The International Monetary Fund on Friday approved a $6.78 billion loan package for Argentina, ending 11 months of arduous negotiations and giving South America's second largest economy some breathing room from creditors until the country can elect a new president.

The IMF announced the decision by its executive board in a brief statement, saying the loan package was designed to provide "transitional financial support" through Aug. 31 of this year.

After that time, the agency said it expected it will have been able to negotiate a longer-term loan package that would provide fresh resources to help Argentina emerge from the worst financial crisis in its history.

The IMF's approval of the transitional loan came even though the agency could not come to terms with Argentina on an IMF-approved plan to deal with the country's economic problems. Normally, the organization refuses to provide new loans until such an agreement is in place.
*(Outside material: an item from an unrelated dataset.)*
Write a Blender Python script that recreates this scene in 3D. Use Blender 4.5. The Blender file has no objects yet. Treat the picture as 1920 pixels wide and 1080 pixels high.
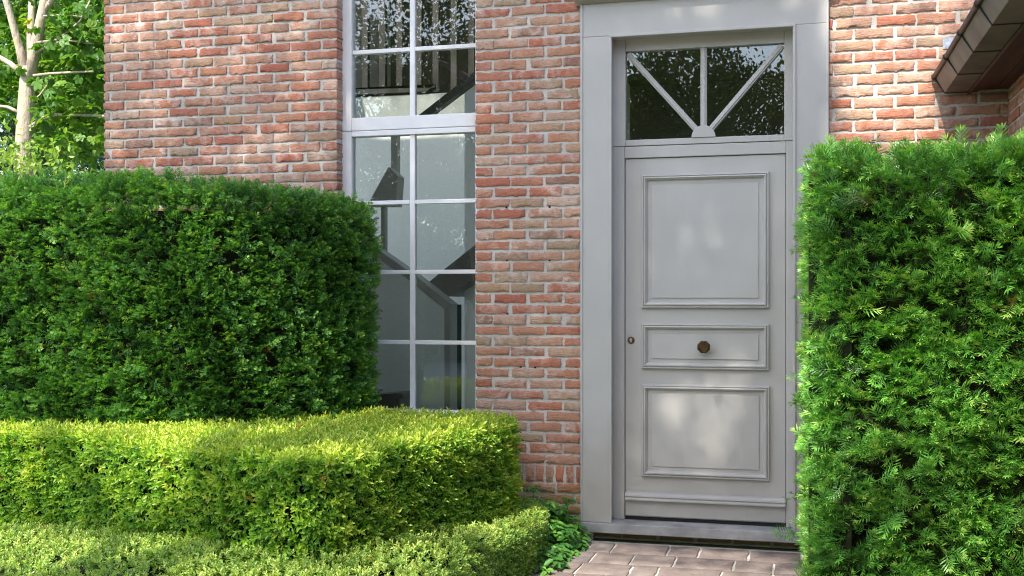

However, the government of Argentine President Eduardo Duhalde balked at some IMF demands, calling them too stringent, and threatened to default on IMF loans coming due this month if no agreement was reached on new loans, an action that would have cut the country off from its last source of foreign credit.

The IMF action Friday will essentially provide the country with enough resources to stay current on its IMF obligations through August.

Argentina is scheduled to elect a successor to Duhalde in late April. The new president is to take office in May.

The IMF hopes the new administration will have the political support needed to enact tough economic reforms that will allow the IMF to provide new loans to help end the country's lengthy economic downturn.

Critics say the economic crisis in Argentina is a result of profligate spending by the government, and a flawed policy of tying the national currency to the dollar.

Earlier this month, the IMF said that to get the funding, Argentina had to "focus on achieving a clear political consensus in favor of reforms, building a sound fiscal framework, restoring confidence in the banking sector, increasing trade openness, and restructuring debt."

But Argentina has claimed the IMF's suggested policies would have severe social consequences. And some economists blame the crisis on high American interest rates and the hangover from financial panics in other emerging economies in 1998.

The Argentine economy had unemployment of 20 percent and saw GDP shrink by 9 percent from 1999 to 2001.

Last week, IMF managing director Horst Köhler said "difficulties in securing a political consensus in Argentina have been a core problem impeding progress toward a program."

"That said, we all take note that, in recent months, the economic situation has somewhat stabilized, though it remains fragile," he said.